Task goal -
Transcribe all the records exactly and omit any images they hold.
#### Dataset content ####
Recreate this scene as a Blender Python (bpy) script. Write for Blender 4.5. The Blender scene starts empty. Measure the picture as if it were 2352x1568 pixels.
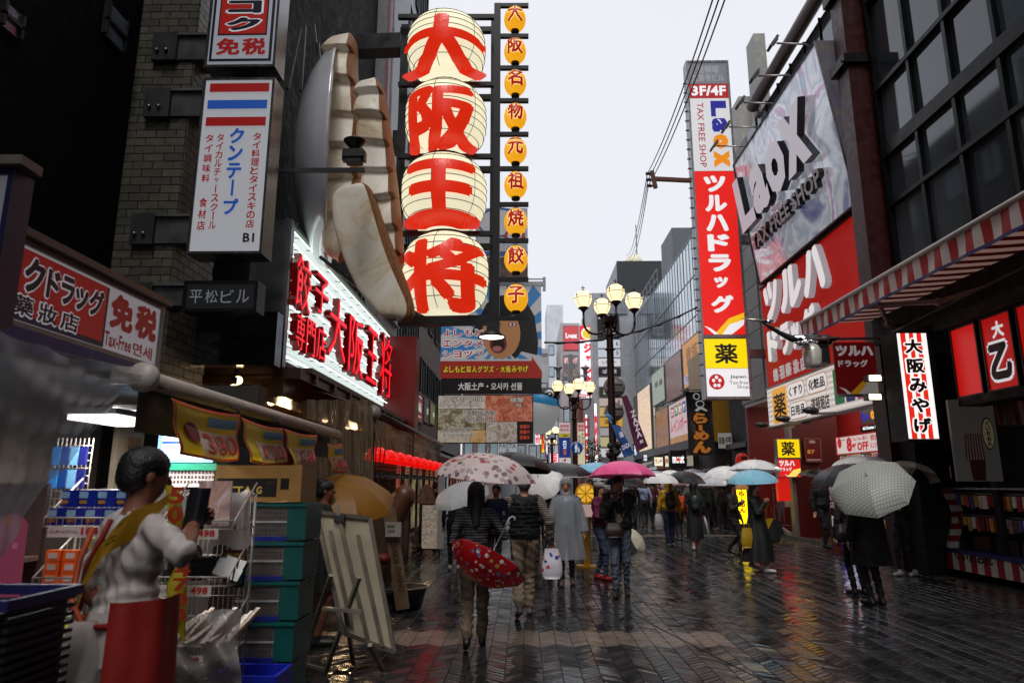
import bpy, math, random
import numpy as np
from mathutils import Vector, Matrix
random.seed(7)
rng = np.random.default_rng(7)
SC = bpy.context.scene
COL = SC.collection
V = Vector
R = math.radians
PI = math.pi
# ------------------------------------------------------------------ camera
HC = 1.6
FPX = 1568.0                     # 24 mm lens on a 36 mm wide frame, in units of a 2352 px wide picture
PITCH = math.atan(326 / FPX)
YAW = math.atan(26 * math.cos(PITCH) / FPX)
fwd = V((-math.sin(YAW) * math.cos(PITCH), math.cos(YAW) * math.cos(PITCH), math.sin(PITCH)))
rgt = V((math.cos(YAW), math.sin(YAW), 0))
upv = rgt.cross(fwd)
CP = V((0, 0, HC))
cam = bpy.data.cameras.new('camera')
cam.lens = 24
cam.sensor_width = 36
cam.clip_end = 1500
cam.clip_start = 0.05
cam.dof.use_dof = True
cam.dof.focus_distance = 10.5
cam.dof.aperture_fstop = 2.4
camo = bpy.data.objects.new('camera', cam)
camo.matrix_world = Matrix(((rgt.x, upv.x, -fwd.x, 0), (rgt.y, upv.y, -fwd.y, 0), (rgt.z, upv.z, -fwd.z, HC), (0, 0, 0, 1)))
COL.objects.link(camo)
SC.camera = camo
# ------------------------------------------------------------------ sky, sun, exposure
SUN_EL, SUN_AZ = R(57), R(188)
world = bpy.data.worlds.new('World')
SC.world = world
world.use_nodes = True
nt = world.node_tree
for n_ in list(nt.nodes):
 nt.nodes.remove(n_)
out = nt.nodes.new('ShaderNodeOutputWorld')
bg = nt.nodes.new('ShaderNodeBackground')
sky = nt.nodes.new('ShaderNodeTexSky')
sky.sky_type = 'NISHITA'
sky.sun_disc = False
sky.sun_elevation = SUN_EL
sky.sun_rotation = SUN_AZ
sky.air_density = 1.0
sky.dust_density = 4.0
hsv = nt.nodes.new('ShaderNodeHueSaturation')
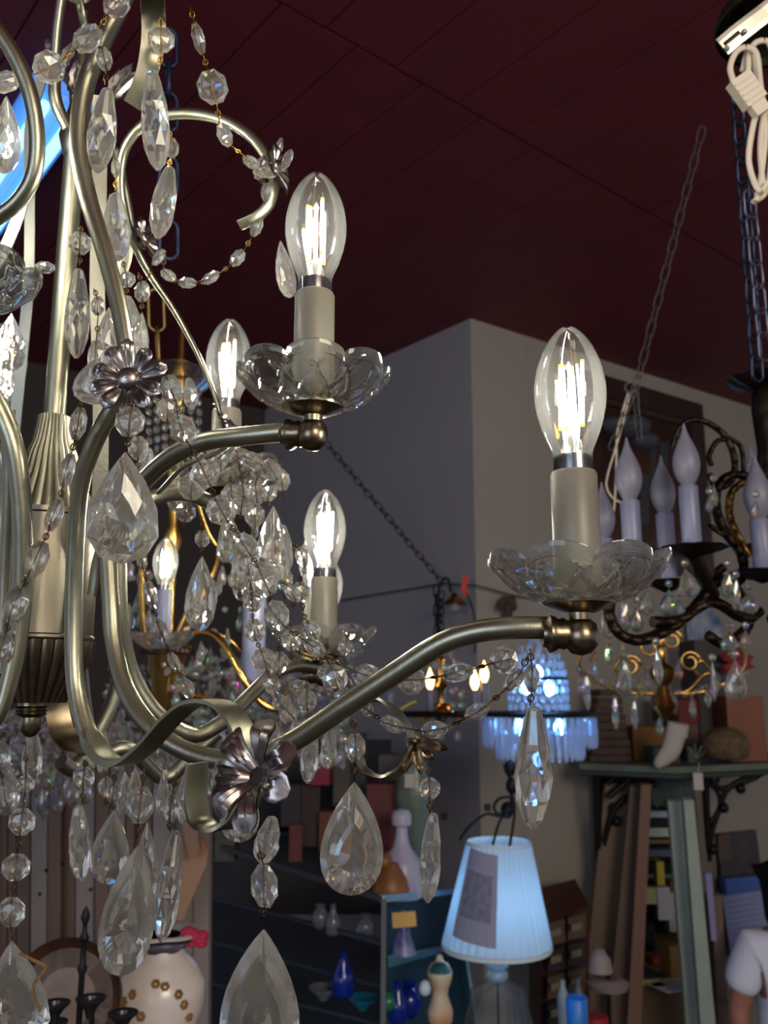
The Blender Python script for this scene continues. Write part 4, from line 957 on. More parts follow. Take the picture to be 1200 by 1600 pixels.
####
Problem solution -
Recreate this scene as a Blender Python (bpy) script. Write for Blender 4.5. The Blender scene starts empty. Measure the picture as if it were 2352x1568 pixels.
import bpy, math, random
import numpy as np
from mathutils import Vector, Matrix
random.seed(7)
rng = np.random.default_rng(7)
SC = bpy.context.scene
COL = SC.collection
V = Vector
R = math.radians
PI = math.pi
# ------------------------------------------------------------------ camera
HC = 1.6
FPX = 1568.0                     # 24 mm lens on a 36 mm wide frame, in units of a 2352 px wide picture
PITCH = math.atan(326 / FPX)
YAW = math.atan(26 * math.cos(PITCH) / FPX)
fwd = V((-math.sin(YAW) * math.cos(PITCH), math.cos(YAW) * math.cos(PITCH), math.sin(PITCH)))
rgt = V((math.cos(YAW), math.sin(YAW), 0))
upv = rgt.cross(fwd)
CP = V((0, 0, HC))
cam = bpy.data.cameras.new('camera')
cam.lens = 24
cam.sensor_width = 36
cam.clip_end = 1500
cam.clip_start = 0.05
cam.dof.use_dof = True
cam.dof.focus_distance = 10.5
cam.dof.aperture_fstop = 2.4
camo = bpy.data.objects.new('camera', cam)
camo.matrix_world = Matrix(((rgt.x, upv.x, -fwd.x, 0), (rgt.y, upv.y, -fwd.y, 0), (rgt.z, upv.z, -fwd.z, HC), (0, 0, 0, 1)))
COL.objects.link(camo)
SC.camera = camo
# ------------------------------------------------------------------ sky, sun, exposure
SUN_EL, SUN_AZ = R(57), R(188)
world = bpy.data.worlds.new('World')
SC.world = world
world.use_nodes = True
nt = world.node_tree
for n_ in list(nt.nodes):
 nt.nodes.remove(n_)
out = nt.nodes.new('ShaderNodeOutputWorld')
bg = nt.nodes.new('ShaderNodeBackground')
sky = nt.nodes.new('ShaderNodeTexSky')
sky.sky_type = 'NISHITA'
sky.sun_disc = False
sky.sun_elevation = SUN_EL
sky.sun_rotation = SUN_AZ
sky.air_density = 1.0
sky.dust_density = 4.0
hsv = nt.nodes.new('ShaderNodeHueSaturation')
The Blender Python script for this scene continues. Write part 4, from line 957 on. More parts follow. Take the picture to be 1200 by 1600 pixels.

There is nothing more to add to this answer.